マスク、トイレットペーバーが消えています。
アルコール消毒の用品も消えています。
世の中が波立っています。
人々に冷静さが失われようとしています。


Twitterで声をげられたドラッグストアの店員さんの話がありました。
「コロナ問題で毎日ニュースが流れ、感染者・死者が出るたびに、恐怖があおられています。私は、ただのドラッグストア店員です。マスクの供給不足となったころから毎日毎日同じことを聞かれて、あげくキれられることが増えてきました。マスクの入荷はいつ?やがて、いつもないじゃないと不服そうに文句を言われます。申し訳ありませんと頭を下げます。ありがとうございますよりも、すみませんの言葉のほうか多くなり、正直、ノイローゼ気味です。・・・」


批判ばかりの国会の質疑、政治を批判したり人々をあおるようなテレビのコメン
テイターの方々。今の危機的状況が迫る中で、与党も野党も心を合わせてコロナ
ウィルスに具体的に対処していこうとする姿勢はありません。この危機をだれか
の責任だけに押し付けて政治的利用する人々もいます。


私は、ここしばらく筆をとることができませんでした。
改めて教育とは何かを考えざるえなくなったからです。
教育の成果は、小学校の時よりも彼らが大人になっていく過程において顕著にな
ってくるようです。


今の自分も含めた人々の様子のなかに、教育で何を育てなければならないかが
見えてきます。
社会科の指導要領には「公民的資質の育成」と書かれています。
個人として深めていくことと同時に「社会の一員であるという自覚」をもち、そのための能力を育てる必要があるとなっています。

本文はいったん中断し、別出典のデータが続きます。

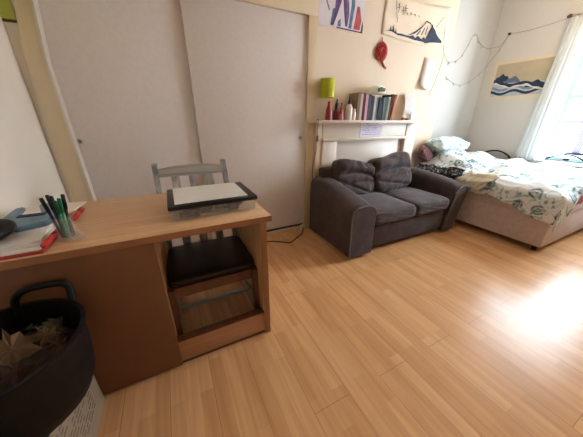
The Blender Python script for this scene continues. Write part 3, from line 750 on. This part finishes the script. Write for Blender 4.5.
# pillows and clothes
b = bm_new(); cushion(b, 0, 0, 0, .70, .28, .17, .5, .9, 14, .12, 3, Matrix.Translation((3.52, 2.14, .895)) @ Matrix.Rotation(math.radians(22), 4, 'X'))
tag(obj('pillow', b, M['pillow_print'], None, True), 'pale blue patterned pillow at the head of the bed', 'pillow')
b = bm_new(); cushion(b, 0, 0, 0, .27, .13, .19, .75, .95, 12, .14, 8, Matrix.Translation((3.13, 2.19, .775)) @ Matrix.Rotation(math.radians(24), 4, 'Y') @ Matrix.Rotation(math.radians(-18), 4, 'X'))
tag(obj('pillow', b, M['maroon'], None, True), 'small maroon patterned pillow in the corner of the bed', 'pillow')
def crumple(name, mat, label, cat, xa, xb, ya, yb, seed, amp, thick):
    b = bm_new(); nx, ny = 26, 34; V = {}
    def edge(t_, ph): return .16*noise.noise(Vector((t_*3.5+ph, seed, 0)))+.05*noise.noise(Vector((t_*11+ph, seed, 3)))
    for i in range(nx+1):
        for j in range(ny+1):
            u, v = i/nx, j/ny
            x_ = xa+(xb-xa)*u; y_ = ya+(yb-ya)*v
            x_ += edge(v, 1 if u < .5 else 9)*abs(2*u-1)*(xb-xa)*1.2; y_ += edge(u, 4)*abs(2*v-1)*.3
            r_ = noise.noise(Vector((x_*16+seed, y_*16, 0))); q = noise.noise(Vector((x_*40+seed, y_*36, 5)))
            h_ = thick+amp*(1-abs(2*r_))+amp*.5*q
            h_ *= min(1, 3.2*min(u, 1-u)+.35)*min(1, 3.2*min(v, 1-v)+.35)
            if x_ > x0d:
                z = top(max(x_, x0d), max(y_, y0d))-.03*(1-sst(0, .07, x_-x0d))+.008+h_; px = x_
            else:
                d = x0d-x_; z = top(x0d, max(y_, y0d))-.03-d*.95+.008; px = x0d-.05-h_*.6-d*.25
            V[i, j] = b.verts.new((px, y_, z))
    for i in range(nx):
        for j in range(ny): b.faces.new((V[i, j], V[i+1, j], V[i+1, j+1], V[i, j+1]))
    bmesh.ops.recalc_face_normals(b, faces=b.faces)
    o = tag(obj(name, b, mat, None, True), label, cat)
    md = o.modifiers.new('thick', 'SOLIDIFY'); md.thickness = .004; md.offset = 1
    return o
crumple('black_garment', M['blackcloth'], 'black lacy garment crumpled on the bed edge behind the sofa arm', 'clothing', 2.99, 3.13, 2.22, 1.62, 2.3, .028, .015)
crumple('duvet_underside', M['creamcloth'], 'cream patterned duvet underside bunched over the bed edge by the sofa', 'blanket', 2.95, 3.27, 1.60, 1.28, 7.7, .016, .008)  # added cloth standing in for the cream underside of the duvet

# metal headboard along the window wall
hd = thing('metal_headboard', 'black metal headboard with curved hoops under the window', 'headboard', (4.41, 1.5, 0))
hx = XR-.03
for (ya, yb, zt) in ((2.14, 1.76, .785), (1.405, .98, .812)):
    b = bm_new(); n_ = 16; tube(b, [(hx, ya+(yb-ya)*i/n_, .70+(zt-.70)*math.sin(PI*i/n_)**.7) for i in range(n_+1)], .011, 8); obj('hoop_rail', b, M['blackmetal'], hd, True)
for yy in (2.14, 1.76, 1.405, .98):
    b = bm_new(); tube(b, [(hx, yy, 0), (hx, yy, .72)], .011, 8); obj('post', b, M['blackmetal'], hd, True)
b = bm_new(); tube(b, [(hx, 2.14, .45), (hx, .98, .45)], .009, 8); obj('cross_bar', b, M['blackmetal'], hd, True)
b = bm_new(); cushion(b, hx, 1.19, .755, .03, .06, .035, .9, .9, 4); obj('cast_knob', b, M['blackmetal'], hd, True)

# ------------------------------------------------------------------ desk
dk = thing('desk', 'oak veneer desk with closed left cabinet and open kneehole', 'desk', (-.2, 1.34, 0))
bx('desk_top', M['oak'], dk, -.748, .395, 1.018, 1.68, .737, .766, bev=.002)
bx('front_edge_band', M['edge'], dk, -.748, .395, 1.0145, 1.018, .737, .7655, bev=0)
b = bm_new(); box(b, -.748, -.128, 1.035, 1.64, .012, .737, .001); auto(obj('cabinet', b, M['oakside'], dk))
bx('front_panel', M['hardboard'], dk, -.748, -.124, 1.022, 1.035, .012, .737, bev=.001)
bx('side_panel', M['oakside'], dk, .338, .370, 1.03, 1.64, 0, .737, bev=.001)
bx('panel_edge', M['edge'], dk, .338, .370, 1.026, 1.03, 0, .737, bev=0)
M['oakrail'] = wood('oak_veneer_rail', '#9c6e4a', '#ae7e57', 'X', .5, .7)
bx('foot_rail', M['oakrail'], dk, -.128, .338, 1.034, 1.054, .022, .155, bev=.001)
bx('rail_lip', M['brown'], dk, -.128, .338, 1.032, 1.075, .155, .163, bev=.001)
bx('plinth_gap_strip', M['plinth_gap_strip'], dk, -.74, .36, 1.04, 1.06, .0, .022, bev=0)  # dark strip painted in for the shadow gap below the desk front

# ------------------------------------------------------------------ chair
M['palewash'] = wood('pale_washed_stretcher', '#9a968f', '#d2cdc4', 'X', .6, .8)
ch = thing('dining_chair', 'grey-washed slat-back chair with black seat pushed into the kneehole', 'chair', (.11, 1.4, 0))
def post(x_): # raked back post
    b = bm_new(); P_ = [(x_, 1.60, 0), (x_, 1.575, .25), (x_, 1.58, .43), (x_+.0, 1.69, .77), (x_, 1.76, .94)]
    loft(b, [[(px-.016, py-.016, pz), (px+.016, py-.016, pz), (px+.016, py+.016, pz), (px-.016, py+.016, pz)] for px, py, pz in P_])
    return b
XA, XB = -.105, .325
for x_ in (XA, XB): obj('back_post', post(x_), M['greywash'], ch)
def bky(z): return 1.58+(z-.43)*.34
b = bm_new()
poly = [(XA+.014, .858), (XB-.014, .858), (XB-.014, .905), (.21, .918), (.105, .922), (0, .918), (XA+.014, .905)]
prism(b, poly, 'Y', -.012, .012)
for v in b.verts: v.co.y += bky(v.co.z)+.0
obj('top_rail', b, M['greywashx'], ch)
for k in range(3):
    xc = XA+(XB-XA)*(k+1)/4
    b = bm_new(); loft(b, [[(xc-.025, bky(z)-.007, z), (xc+.025, bky(z)-.007, z), (xc+.025, bky(z)+.007, z), (xc-.025, bky(z)+.007, z)] for z in (.385, .5, .62, .74, .865)])
    obj('slat', b, M['greywash'], ch)
b = bm_new(); box(b, XA+.014, XB-.014, 1.552, 1.574, .35, .40, .002); obj('lower_rail', b, M['greywashx'], ch)
for x_ in (XA-.012, XB+.003):
    b = bm_new(); loft(b, [[(x_-s_, 1.115, z), (x_+s_, 1.115, z), (x_+s_, 1.115+2*s_, z), (x_-s_, 1.115+2*s_, z)] for z, s_ in ((0, .014), (.2, .017), (.41, .02))])
    o = obj('leg', b, M['brown'], ch); o['label'] = 'dark brown front leg'
b = bm_new(); box(b, XA+.006, XB-.014, 1.128, 1.152, .35, .41, .002); o = obj('seat_apron', b, M['brown'], ch); o['label'] = 'dark brown front apron'
for x_ in (XA-.005, XB): 
    b = bm_new(); box(b, x_-.011, x_+.011, 1.15, 1.57, .345, .405, .002); obj('seat_apron', b, M['brown'], ch)
    b = bm_new(); box(b, x_-.009, x_+.009, 1.145, 1.575, .12, .15, .002); obj('stretcher', b, M['palewash'], ch)
b = bm_new(); box(b, XA, XB, 1.30, 1.32, .125, .148, .002); obj('stretcher', b, M['palewash'], ch)
b = bm_new(); box(b, XA, XB, 1.57, 1.585, .18, .205, .002); obj('stretcher', b, M['palewash'], ch)
b = bm_new(); cushion(b, (XA+XB)/2, 1.335, .432, .45, .41, .045, .14, .5, 10, .01, 2); obj('seat', b, M['black_leather'], ch, True)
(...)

お釈迦様は、世の中でもっとも大切なのは自分である。自分のことが一番大切であるといわれています。さらに、付け加えて、だから、相手も隣の人も自分のことを大切にしていることに気づきなさいと言われています。
だから、自分を大切にしたいという気持ちは、だれもが持っていることです。
危機におよんで、自分の命を守りたいという気持ちはみんな同じですね。
だからこそ、お互いに「譲り合う、分け合う心」が大事だと改めて思っている毎日です。


情報は、人間の不安という細胞に感染します。
情報のリテラシーが大切だと学校現場で言われていても、実際は、情報を丸呑みにして、疑い吟味することなしに自分の中に入れていきます。そして、この情報が人から人へと感染します。
コロナも恐ろしいですが、情報の感染も恐ろしいです。
人間から冷静さを奪っていくからです。


学校現場でどのような姿勢、能力を育てなければということは、今、これから起こるであろう現実に多くのヒントがあります。先生がたは、今こそ、冷静に人間を凝視してみることだと考えています。
もちろん、私の愚かさも見えてきます。